19. The method according to claim 18, wherein the first temperature condition relates to a first maximum temperature threshold inside the first compartment (6), and the second temperature condition relates to a first minimum temperature threshold inside the first compartment (6).

20. The method according to claim 18, wherein the first temperature condition and second temperature condition relate to an average temperature inside the first compartment (6).

21. The method according to claim 18, the method comprising:

measuring (114) a super-heating temperature difference of the first evaporator (18) when the flow control device (30) is in the first evaporation setting during running (100) the single compressor (10),

decreasing (116) the length of the cycle if the super-heating temperature difference exceeds a maximum temperature difference, and

increasing (118) the length of the cycle if the super-heating temperature difference is less than a minimum temperature difference.

22. The method according to claim 18, the method comprising:

measuring (119) a temperature of the sub-cooler (20) during running (100) the single compressor (10),

increasing (120) the sub-cooling duration and decreasing the first evaporation duration during the cycle if the temperature of the sub-cooler (20) exceeds a third maximum temperature, and

decreasing (122) the sub-cooling duration and increasing the first evaporation

duration during the cycle if the temperature of the sub-cooler (20) is less than a third minimum temperature.

23. The method according to claim 18, the method comprising:

measuring (124) a temperature fluctuation of the sub-cooler (20) during running (100) the single compressor (10),

decreasing (126) the length of the cycle if the temperature fluctuation exceeds a maximum temperature fluctuation, and

increasing (128) the length of the cycle if the temperature fluctuation is less than a minimum temperature fluctuation.
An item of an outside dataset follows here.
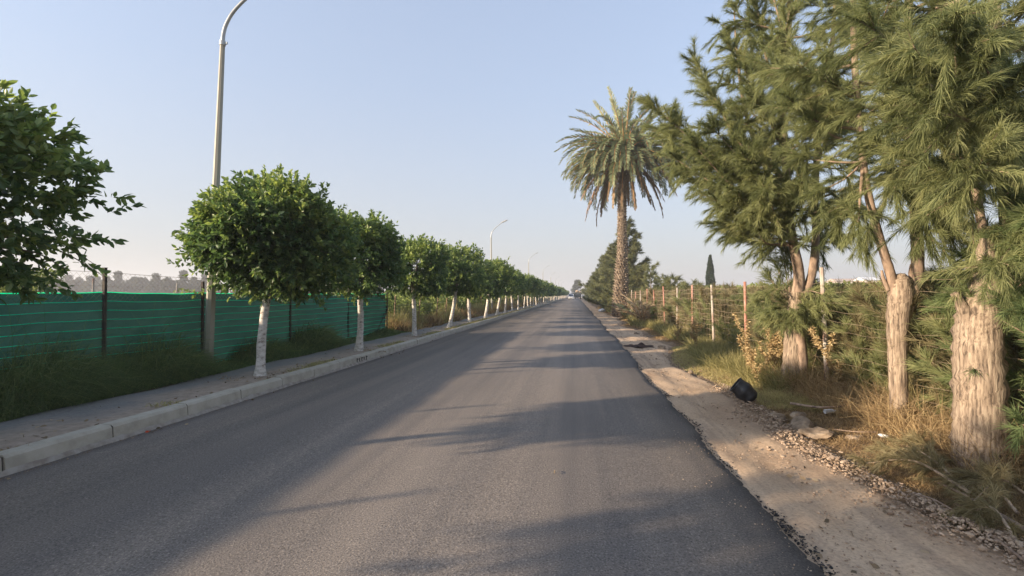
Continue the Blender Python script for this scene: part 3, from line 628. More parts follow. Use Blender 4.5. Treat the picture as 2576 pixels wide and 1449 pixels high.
# young palm sprouting at its foot
def sprout(loc, label, n, L, seed, mat, dry):
    rng = np.random.default_rng(seed); r = thing('young_palm', loc, label, 'young palm')
    for k in range(n):
        az = k * 2.399; el = rng.uniform(R(35), R(80)); t = np.linspace(0, 1, 12); e = el - 1.0 * t ** 1.3; l = L * rng.uniform(.7, 1.1)
        st = np.stack([np.cos(e) * math.cos(az), np.cos(e) * math.sin(az), np.sin(e)], -1) * l / 11; p = np.vstack([[0, 0, 0], np.cumsum(st[:-1], 0)])
        a_ = MB(); tube(a_, p, np.linspace(.02, .006, 12), 4, 1); m = 24; ts = np.linspace(.15, 1, m); P_ = np.stack([np.interp(ts, t, p[:, i]) for i in range(3)], -1); D = nrm(np.stack([np.interp(ts, t, np.gradient(p[:, i])) for i in range(3)], -1)); S = nrm(np.cross(D, [0, 0, 1.0]) + 1e-4)
        for sg in (1, -1): leaves(a_, P_, D * .6 + S * sg * .8 + [0, 0, .2] + rng.normal(size=(m, 3)) * .08, .42, .035, rng, 0, np.clip(rng.normal(size=m) * .15 + dry, 0, 1), False, .1)
        a_.build('frond', [mat, M['petiole']], r)
sprout((3.55, 26.0, -.05), 'clump of dry striped young palm fronds beside the wire fence by the palm', 18, 2.0, 31, M['dead'], 1.0)
sprout((3.3, 33.2, -.05), 'low grey-green young palm at the very foot of the tall palm trunk', 8, 1.6, 32, M['frond'], .6)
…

24. The method according to claim 18, the method comprising:

controlling (130) a length of the sub-cooling duration and a length of the first evaporation duration based on a minimum temperature threshold of the sub-cooler (20) and a maximum temperature threshold of the sub-cooler (20).

25. The method according to claim 18, the method comprising:

repeating (132) the cycle one or more times during running (100) the single compressor (10).